Song About Pity: The Kehilla, in the 1930s – Instant Read

SKU: 978-1956381450-1 Categories: , ,

Description

“Song about Pity”, written by the Czech/ Israeli author and diplomat, Avigdor Dagan (1912-2006), portrays the life of a Jewish community in a small pre-war Czechoslovakia town during the economic downturn and drought in the 1930s.

The main protagonist, young Daniel Menasse, questions his family’s faith and traditions as he thinks about God and his plans and actions.

He has two wonderful grandfathers who are both profoundly religious. One views God as strict and harsh, whereas the other sees God as merciful and full of compassion.

Daniel listens to their deliberations, tries to understand the tragic events unfolding around him from both perspectives, but remains unsure of what the truth is.

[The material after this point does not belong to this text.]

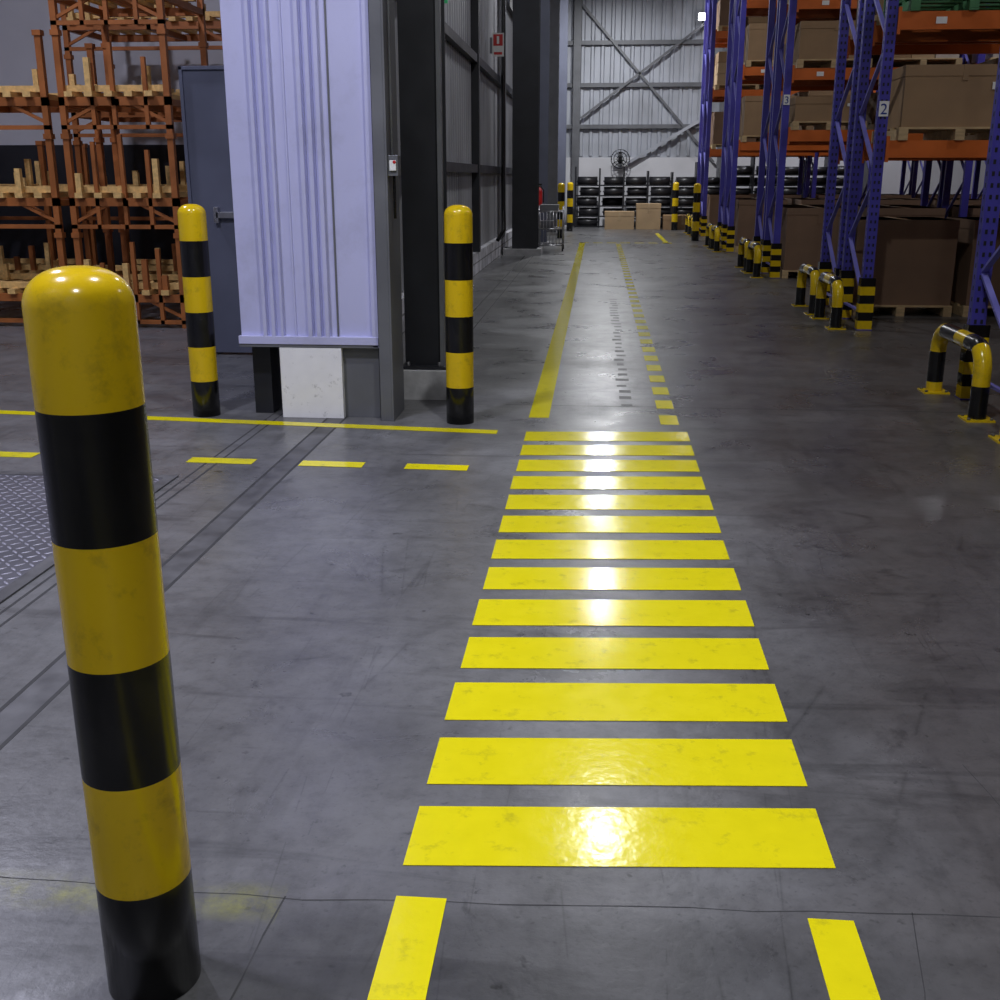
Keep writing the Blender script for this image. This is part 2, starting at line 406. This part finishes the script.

Years after the war, Daniel returns for the first time to his childhood home to revive his memories and find solutions to his search. He is the only one from the entire Jewish community who survived the Holocaust, but his life experience does not help answer his philosophical questions. However, his journey back to his childhood home allows him to find meaning and gain new hope.

  • Author:  Avigdor Dagan
  • Translator: Patrik Munzar

 

1 review for Song About Pity: The Kehilla, in the 1930s – Instant Read

  1. 5.0 out of 5 stars Vivid and historically-accurate tale of youth’s search for meaning

    A view of village life in Czechoslovakia prior to WWII but in the context of the Nazi deaths to come to this village not long after. The writer and translator put you on the bank of a river while your uncle fishes, in his grandmother’s home as she peels an apple for you, or at his grandfather’s wise friend Phillips home as he repairs a broken window for a client. You can feel the hard earth of the farms long without rain and feel the angst of the villagers as they live day to day in uncertainty of about life as you follow the quest of a young man in search of understanding the meaning of it all.

    I love the first person rendering by Daniel as he goes about his life with his Jewish family. A highly sensitive young man, he digs deep into the meaning of everyday things to help him uncover what it means to live in uncertainty, the role that plays in his evolving view of God and God’s role for good and evil, and the tender-heartedness that can arise when a human cares deeply about his world and all of its suffering creatures.

    I love the preface and Epilogue that set the time, setting, and history clearly and profoundly without saying more and letting Daniel weave the tale of God’s existence in the light of daily village life and in the broad picture of WWII where the village lost all of its Jews except Daniel.